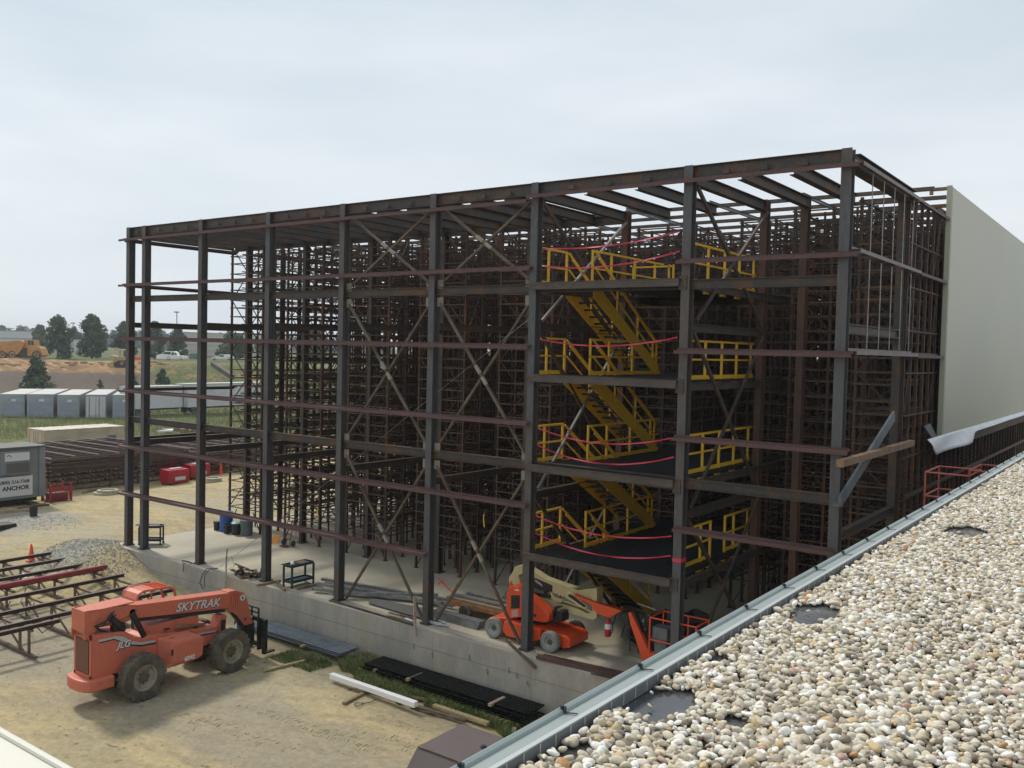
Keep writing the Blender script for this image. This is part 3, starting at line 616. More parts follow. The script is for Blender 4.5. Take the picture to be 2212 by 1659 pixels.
# ------------------------------------------------------------------ vehicles on site
def wheel(parent, c, ax, r, w, lugs=0, rim='rim', rr=.55, tyre='rubber', face=1):
    c = Vector(c); ax = Vector(ax).normalized(); q = MB(); h = w/2
    q.lathe([(r*rr, -h*.8), (r*.8, -h), (r*.95, -h*.9), (r, -h*.6), (r, h*.6), (r*.95, h*.9), (r*.8, h), (r*rr, h*.8)], c, ax, 40, closed=True)
    a = ax.orthogonal().normalized(); b = ax.cross(a)
    for k in range(lugs):
        for sgn in (-1, 1):
            an = 2*math.pi*(k+(.5 if sgn > 0 else 0))/lugs; d = a*math.cos(an)+b*math.sin(an); t = ax.cross(d)
            p0 = c+d*(r+.0)+ax*(sgn*h*.98); p1 = c+d*(r+.005)+ax*(sgn*h*.05)+t*(.05*r*sgn)
            q.bar(p0-d*.022, p1-d*.022, r*.10, .05, d); q.bar(c+d*(r*.86)+ax*(sgn*h*.985), c+d*(r-.008)+ax*(sgn*h*.99), r*.08, .03, ax)
    o = q.build('wheel', M[tyre], parent, smooth=True); f = Vector(ax)*face
    q = MB(); q.lathe([(r*rr*1.02, h*.82), (r*rr*.93, h*.78), (r*rr*.84, h*.35), (r*rr*.5, h*.2), (r*rr*.42, h*.34), (0, h*.36)], c, f, 32, cap0=False); q.build('rim', M[rim], o, smooth=True)
    q = MB(); q.lathe([(r*rr*.42, h*.2), (r*rr*.40, h*.55), (r*rr*.22, h*.6), (r*rr*.2, h*.8), (0, h*.8)], c, f, 20)
    for k in range(8): an = k*math.pi/4; q.lathe([(r*.025, h*.3), (r*.025, h*.42)], c+a*math.cos(an)*r*rr*.5+b*math.sin(an)*r*rr*.5, f, 6)
    q.build('hub', M['hub'], o, smooth=True); return o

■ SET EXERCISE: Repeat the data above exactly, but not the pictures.

■ RESULT OF THE EXERCISE:
Keep writing the Blender script for this image. This is part 3, starting at line 616. More parts follow. The script is for Blender 4.5. Take the picture to be 2212 by 1659 pixels.
# ------------------------------------------------------------------ vehicles on site
def wheel(parent, c, ax, r, w, lugs=0, rim='rim', rr=.55, tyre='rubber', face=1):
    c = Vector(c); ax = Vector(ax).normalized(); q = MB(); h = w/2
    q.lathe([(r*rr, -h*.8), (r*.8, -h), (r*.95, -h*.9), (r, -h*.6), (r, h*.6), (r*.95, h*.9), (r*.8, h), (r*rr, h*.8)], c, ax, 40, closed=True)
    a = ax.orthogonal().normalized(); b = ax.cross(a)
    for k in range(lugs):
        for sgn in (-1, 1):
            an = 2*math.pi*(k+(.5 if sgn > 0 else 0))/lugs; d = a*math.cos(an)+b*math.sin(an); t = ax.cross(d)
            p0 = c+d*(r+.0)+ax*(sgn*h*.98); p1 = c+d*(r+.005)+ax*(sgn*h*.05)+t*(.05*r*sgn)
            q.bar(p0-d*.022, p1-d*.022, r*.10, .05, d); q.bar(c+d*(r*.86)+ax*(sgn*h*.985), c+d*(r-.008)+ax*(sgn*h*.99), r*.08, .03, ax)
    o = q.build('wheel', M[tyre], parent, smooth=True); f = Vector(ax)*face
    q = MB(); q.lathe([(r*rr*1.02, h*.82), (r*rr*.93, h*.78), (r*rr*.84, h*.35), (r*rr*.5, h*.2), (r*rr*.42, h*.34), (0, h*.36)], c, f, 32, cap0=False); q.build('rim', M[rim], o, smooth=True)
    q = MB(); q.lathe([(r*rr*.42, h*.2), (r*rr*.40, h*.55), (r*rr*.22, h*.6), (r*rr*.2, h*.8), (0, h*.8)], c, f, 20)
    for k in range(8): an = k*math.pi/4; q.lathe([(r*.025, h*.3), (r*.025, h*.42)], c+a*math.cos(an)*r*rr*.5+b*math.sin(an)*r*rr*.5, f, 6)
    q.build('hub', M['hub'], o, smooth=True); return o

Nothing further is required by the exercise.